First of all, what are core values?
They are a small set of vital and timeless guiding principles for your company.
What is the greatest benefit to identifying your core values?
Your core values define your unique culture and who you truly are as people. When they are clear, they will attract like-minded people to your organization. They will also weed out and repel those that don't fit the core values. Once defined, if they are rigourously adhered to from the top down, a thriving culture will grow with these core values at the center. Rigourous adherence means that as much weight must be given to core values as that which is given to skills, experience, and productivity when hiring, firing, reviewing, and recognizing people.
Given that so many companies have defined core values, why does it rarely make a difference?

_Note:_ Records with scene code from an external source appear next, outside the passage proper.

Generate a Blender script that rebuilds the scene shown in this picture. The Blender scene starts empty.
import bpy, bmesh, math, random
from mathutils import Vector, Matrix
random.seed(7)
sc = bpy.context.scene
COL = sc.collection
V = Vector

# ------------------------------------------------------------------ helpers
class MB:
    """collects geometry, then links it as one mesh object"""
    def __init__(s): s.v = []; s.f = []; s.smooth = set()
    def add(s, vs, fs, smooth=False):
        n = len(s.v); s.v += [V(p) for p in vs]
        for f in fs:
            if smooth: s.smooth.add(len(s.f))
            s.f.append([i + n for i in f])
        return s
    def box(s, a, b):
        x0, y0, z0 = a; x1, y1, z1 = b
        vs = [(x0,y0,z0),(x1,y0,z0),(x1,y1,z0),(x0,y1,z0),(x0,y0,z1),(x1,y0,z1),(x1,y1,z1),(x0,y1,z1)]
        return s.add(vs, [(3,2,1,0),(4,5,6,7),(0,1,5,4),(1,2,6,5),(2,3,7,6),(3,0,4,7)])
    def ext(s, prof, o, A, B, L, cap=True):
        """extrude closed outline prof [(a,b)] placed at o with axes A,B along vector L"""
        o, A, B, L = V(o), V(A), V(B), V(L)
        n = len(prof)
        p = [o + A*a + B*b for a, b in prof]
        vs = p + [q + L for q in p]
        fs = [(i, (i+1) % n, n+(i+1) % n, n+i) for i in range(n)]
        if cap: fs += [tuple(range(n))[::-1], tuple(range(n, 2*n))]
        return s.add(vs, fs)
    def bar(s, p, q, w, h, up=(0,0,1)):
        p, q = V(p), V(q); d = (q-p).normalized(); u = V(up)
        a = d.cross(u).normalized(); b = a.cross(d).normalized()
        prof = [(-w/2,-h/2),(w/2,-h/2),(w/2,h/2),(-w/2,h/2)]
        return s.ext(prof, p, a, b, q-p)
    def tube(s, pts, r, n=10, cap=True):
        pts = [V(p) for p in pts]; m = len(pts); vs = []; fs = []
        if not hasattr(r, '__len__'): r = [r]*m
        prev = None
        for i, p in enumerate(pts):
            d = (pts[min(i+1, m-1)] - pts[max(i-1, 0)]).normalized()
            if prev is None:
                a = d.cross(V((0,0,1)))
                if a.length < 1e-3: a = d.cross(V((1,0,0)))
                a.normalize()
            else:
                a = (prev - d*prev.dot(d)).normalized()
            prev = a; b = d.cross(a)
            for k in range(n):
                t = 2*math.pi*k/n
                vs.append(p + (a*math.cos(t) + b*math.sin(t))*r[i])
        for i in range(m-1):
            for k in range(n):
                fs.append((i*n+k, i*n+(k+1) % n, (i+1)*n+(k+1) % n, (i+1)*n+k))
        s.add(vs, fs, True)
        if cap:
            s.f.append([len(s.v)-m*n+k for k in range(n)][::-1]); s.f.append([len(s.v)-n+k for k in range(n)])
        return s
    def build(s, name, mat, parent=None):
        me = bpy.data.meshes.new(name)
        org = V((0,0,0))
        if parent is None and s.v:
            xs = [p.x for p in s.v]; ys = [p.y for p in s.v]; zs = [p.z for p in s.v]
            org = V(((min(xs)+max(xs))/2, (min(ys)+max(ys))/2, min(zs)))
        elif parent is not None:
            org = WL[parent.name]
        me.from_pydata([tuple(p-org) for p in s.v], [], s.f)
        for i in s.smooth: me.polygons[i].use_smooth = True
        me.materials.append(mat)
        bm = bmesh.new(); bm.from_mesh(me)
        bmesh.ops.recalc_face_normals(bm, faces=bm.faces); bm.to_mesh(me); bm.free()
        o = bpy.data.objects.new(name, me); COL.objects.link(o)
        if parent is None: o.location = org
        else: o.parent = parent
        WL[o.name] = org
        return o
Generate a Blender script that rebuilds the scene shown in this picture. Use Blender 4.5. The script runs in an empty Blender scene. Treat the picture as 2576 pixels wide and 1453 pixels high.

That is an easy question. The problem is that most of the time the core values are not really "core." Rather, they are table stakes values, aspirational values, or accidental values.
Mere Table Stakes
"Passion," "teamwork," "customer service," and "professionalism" are examples of table stakes values. Don't most business leaders want their employees to be excited about their work, to work as a team, to take care of customers, and to be professional? If that is the case, by touting these values as core, a company fails to "define their unique culture and who they truly are as people."
The rules of behavior are really no different than anywhere else and thus don't make a difference.
Note that there are companies that are exceptionally committed to some of these values such that they are truly core. For example, Nordstrom (customer service), Service Legends (professionalism and customer service), and McLellan Marketing Group (undeniable passion).
Aspirational
Another issue is that many values selected are not "core" becuase they are "aspirational." Leadership wants values that may or may not exist in part of the organization to become part of the culture as a whole. In order to succeed, the leadership must start to model the core values personally as well as to hire, fire, review, and recognize with those core values as a guide.
If there is any lack of commitment, this values list quickly dies inside the pages of the three-ring binder on every employee's shelf.
Accidental
A final issue is that sometimes, a value can become accidentally core. For example, take a start-up tech company that tends to hire young, single people who tend to wear t-shirts, jeans, and sandals to work. Becasue they are a homogeneous group, they can wind up with accidental core values that attract or repel people and customers for the wrong reasons.
So, after considering why poorly defining core values can backfire, are you more or less convinced that doing it well can help propel a corporate vision?